Na performance, nas roupas, nas luzes, RuPaul encontrou espaço para ser como sempre foi, tanto masculino como feminino – uma dualidade que marcava a sua identidade. Em bares e discotecas de Atlanta, furjou caminho no cenário do punk rock, acompanhado de um grupo a que apelidava de U-Hauls. E com os Wee Wee Pole também chegou a partilhar o palco. O drag acabou por surgir aqui, não só como forma de expressão, ou um mero gesto de rebeldia, mas também como forma de reclamar o poder que, de certa forma, lhe havia sido retirado. “Quando estou em drag, sinto-me um super-herói. Sinto que o drag é o Super-Homem para o meu Clark Kent. Por isso é que o drag é tão poderoso, porque te faz sentir invencível”, explica.

RuPaul Charles
DR / Courtesy of RuPaulRuPaul Charles

No fim dos anos 80 e início dos anos 90, depois de se mudar para Nova Iorque e de se apresentar em discotecas da cidade, tal como a Pyramid Club, atingiu a fama internacional. Além de participar em programas de televisão, também se aventurou na música, com temas como “Supermodel (You Better Work)”, do álbum Supermodel of the World (1993). Não se pode dizer que tenha sido uma completa surpresa: desde pequeno, a fama era mais do que um sonho. Pelo menos de acordo com a história contada pela família. Quando estava grávida, a mãe de RuPaul consultou uma médium que lhe disse que o seu bebé seria rapaz e estava destinado a ser famoso. Lá nasceu RuPaul. Sabia que não seria fácil, mas olhava para celebridades como Diana Ross, Cher, ou David Bowie que tinham descoberto o segredo, a fórmula para se tornarem estrelas. Um dia seria um deles. Mas não faltaram desafios. “Acho que toda a gente que quer ser famosa acha que isso vai resolver todos os seus problemas, que vai preencher o vazio que todos os seres humanos sentem. Mas, claro, isso não acontece. Na realidade, a fama realça todas as nossas fraquezas. E, no meu caso, obrigou-me a procurar soluções, não na fama, mas na auto-realização.” 

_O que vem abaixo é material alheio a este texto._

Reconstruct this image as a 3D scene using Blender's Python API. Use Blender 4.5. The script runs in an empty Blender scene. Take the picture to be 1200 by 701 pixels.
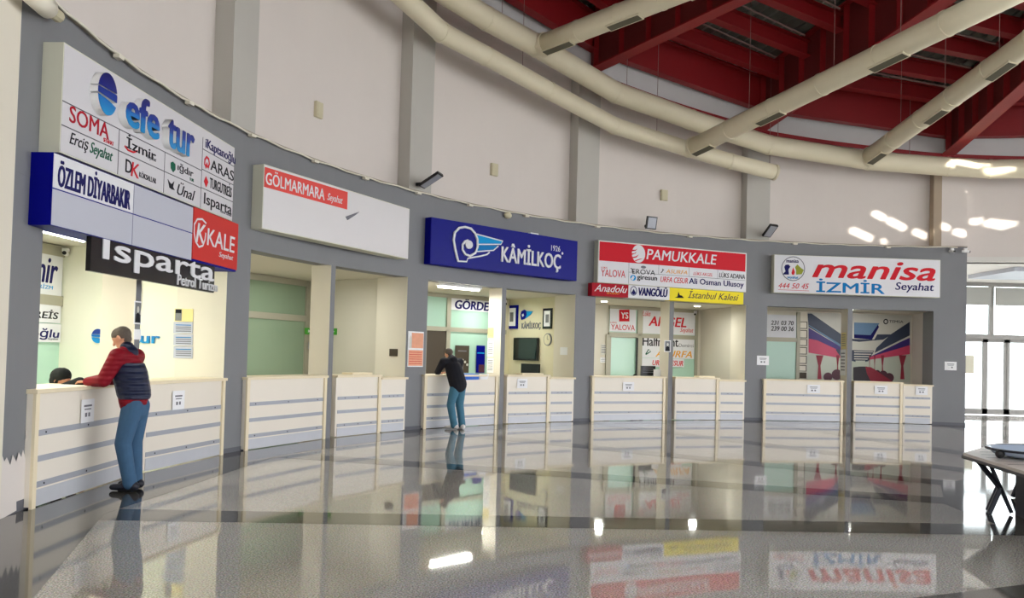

Pode dizer-se que a popularidade foi um ponto de viragem na sua vida, tal como foram outras experiências – como quando deixou as drogas ou terminou determinados relacionamentos amorosos. Mas, por muito que a vida tenha mudado, houve coisas que se mantiveram iguais. Uma delas é a sua visão da vida, de como não deve ser levada muito a sério – “as únicas coisas que eu levo a sério são o amor e a bondade. É importante lembrar que a vida é uma grande ilusão”. A outra são as questões que permanecem, que ficam por responder. Porque, mesmo depois de crescer, elas não desaparecem. Para RuPaul, é exactamente aí que fica a casa dos significados ocultos, que “representa todas as questões que tenho como ser humano. Sempre fui curioso e, apesar de ter encontrado muitas das respostas que tenho andado à procura, tenho ainda mais questões”, remata.